About 17,730 metric tons of sugar was delivered against March futures contracts that expired in New York last week, the smallest in nine years amid a global glut.

The delivery of 349 March contracts, which expired Feb. 28, compares with 3,007 contracts a year earlier and was the smallest for a March contract since 2005, according to data from ICE Futures U.S. Sucden Americas was the only buyer of the raw sugar, Ludovic Herve, the head of trading in Miami said by e-mail today.

Prices in New York tumbled 16 percent in 2013, the third straight decline and the longest slump since 1992. World supplies will outpace demand for the fourth straight season in 2014, the International Sugar Organization has forecast. Raw sugar for March expired at a 1.19 cent-a-pound discount to May futures, a record since that spread started trading in 2011. Lower prices for earlier deliveries, or contango, may signal ample supplies.

“The delivery number identifies that sugar is still a very well-supplied market,” Jeff Dobrydney, a vice president at Jenkins Sugar Group Inc. in Wilton, Connecticut, said by telephone. “We haven’t seen buying pick up.”

Richard Khaleel, a spokesman at Jefferies Bache LLC, the brokerage listed as the receiver on the ICE delivery notice, declined to comment.

Cargill Inc. delivered 186 of the contracts, Corinne Holtshausen, a spokeswoman, said by e-mail. ICE listed ADM Investor Services, J.P. Morgan Securities LLC and Jefferies Bache as the brokerages delivering the sweetener. The supplies were at ports in El Salvador, and in Brazil, the world’s top grower and exporter, the exchange said.

‘Dire’ Demand

“Prompt raw-sugar futures took a beating on expiry, reflecting the unloved nature of the products mooted for delivery,” Tom McNeill, a director at Brisbane, Australia-based researcher Green Pool Commodity Specialists, said in a report e-mailed today. “Demand is described by traders as ‘dire.’”

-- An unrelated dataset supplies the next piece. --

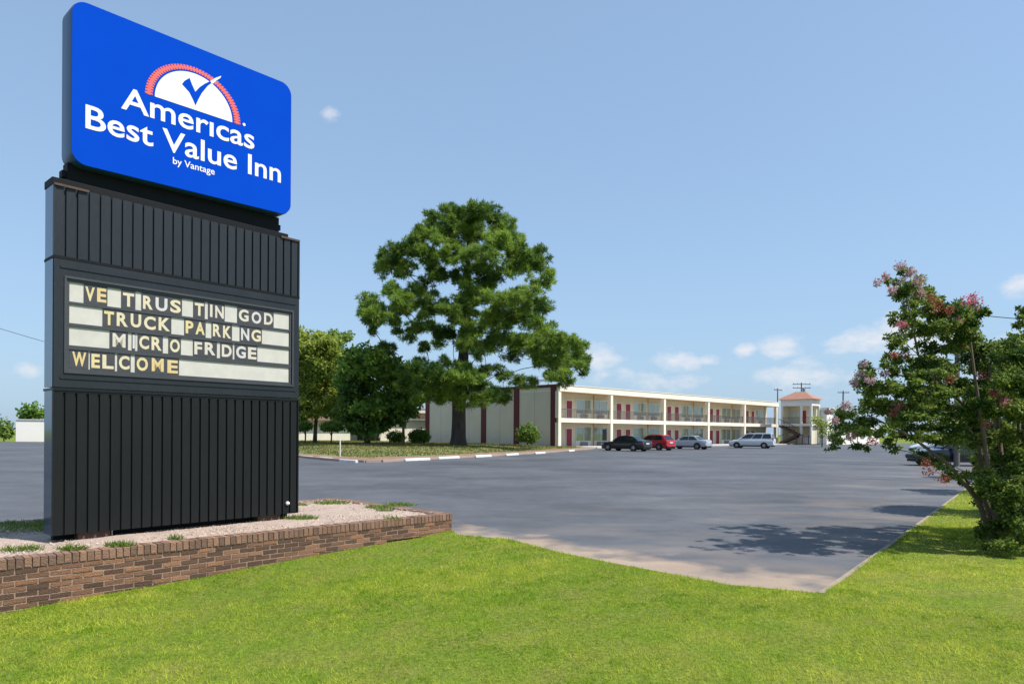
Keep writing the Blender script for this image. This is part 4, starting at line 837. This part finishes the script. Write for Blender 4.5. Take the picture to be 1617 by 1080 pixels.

Sugar rallied in the past five weeks on speculation that dry weather in Brazil will cut production. Millers in the nation’s main growing region will process 570 million tons of cane in the 2014-2015 season starting in April, according to Copersucar SA, a producers’ cooperative with 47 associate factories. That’s down from a previous forecast of 610 million tons.

“The sharp rally in the last week had more to do with speculators and fund switch from short to long than it did with any market shortage,” McNeill said.